Ab Kapitel 50 wendet sich Rost der Theorie zu (so wollen wir uns nun in GOtte Namen auch zur Theoric ( ibid . §, 7. ) wenden.), beginnend bei Ptolemäus, dessen System des geozentrischen Weltbildes auf Tafel VIII, Figur 52 (Abbildung 6) illustriert ist. Tafel IX stellt die Systeme von Tycho Brahe, Giovanni Riccioli (Abbildung 7) und Kopernikus dar.
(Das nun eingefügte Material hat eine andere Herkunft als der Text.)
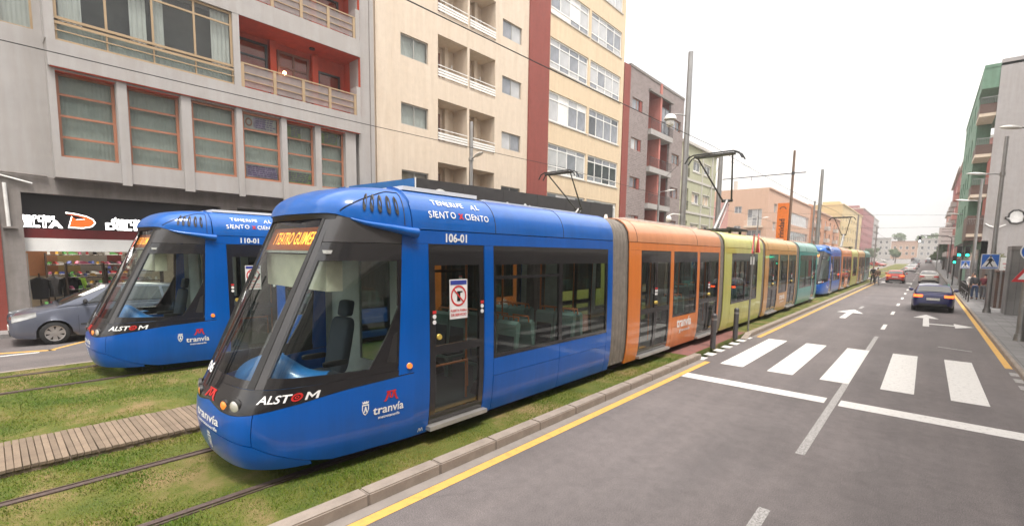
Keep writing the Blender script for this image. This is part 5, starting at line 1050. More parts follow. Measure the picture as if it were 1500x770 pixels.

Tafel 8 Systema Ptolemaicum
Abbildung 6: Systema Ptolemaicum
Tafel 9 Systema Tychonis
Abbildung 7: Systema Tychonis und Systema Riccioli

Ab Kapitel 56 folgt die Besprechnung der Planeten, angefangen mit dem obersten Haupt=Planeten dem Saturno (Seite 236) und seinen Ringen:

Da aber ſein Ring ſich gegen die Ecliptic , ſtets mit einem Winckel von 31 . Graden incliniret ; auch fein Stand in Anſehung der Erde / ſich immetzu verändert : ſo entſpringet daraus die Urſache / warum er ſich bald ſo / bald wieder anderſt præſentiret : bald aber gar nicht / ſondern an ſeiner ſtatt nur ein dunckler Strich / oder ſein Schatten / auf dem diſco des Saturni ſich ſehen läſt / geichwie wir ihn in der 64 . Figur bey A. B. C. D. E. F abgezeichnet haben . (Seite 239, korrigierter Tesseract-Volltext)

Tafel 11 Saturn
Abbildung 8: Saturn

Dem letzten Kapitel zu Fixſternen und der Galaxia folgen die Tafeln XXV-XXXVIII mit kolorierten Sternbildern. Figur 156 auf Tafel XXXIII. zeigt das Sternbild Sagittarius, in dessen Hintergrund sich mit dem supermassereichen Schwarzen Loch Sagittarius A* das Zentrum der Milchstrasse befindet, wovon Rost im 18. Jahrhundert natürlich nichts ahnte: Wie würde wohl seine Illustration des Schwarzen Lochs aussehen?

Tafel 33 Sagittarius
Abbildung 9: Sternbild Sagittarius

Johann Leonhard Rost: Atlas portatilis coelestis oder compendiöse Vorstellung des gantzen Welt-Gebäudes. Nürnberg: Weigel, 1723. ETH-Bibliothek Zürich, Rar 4193. https://doi.org/10.3931/e-rara-2514 / Public Domain Mark. – Der Volltext zu diesem Digitalisat wurde mit Tesseract und dem Trainingsdatensatz frak2021 erstellt. Er steht auf der Titelseite als Plain text, Alto XML oder im PDF zum Download zur Verfügung.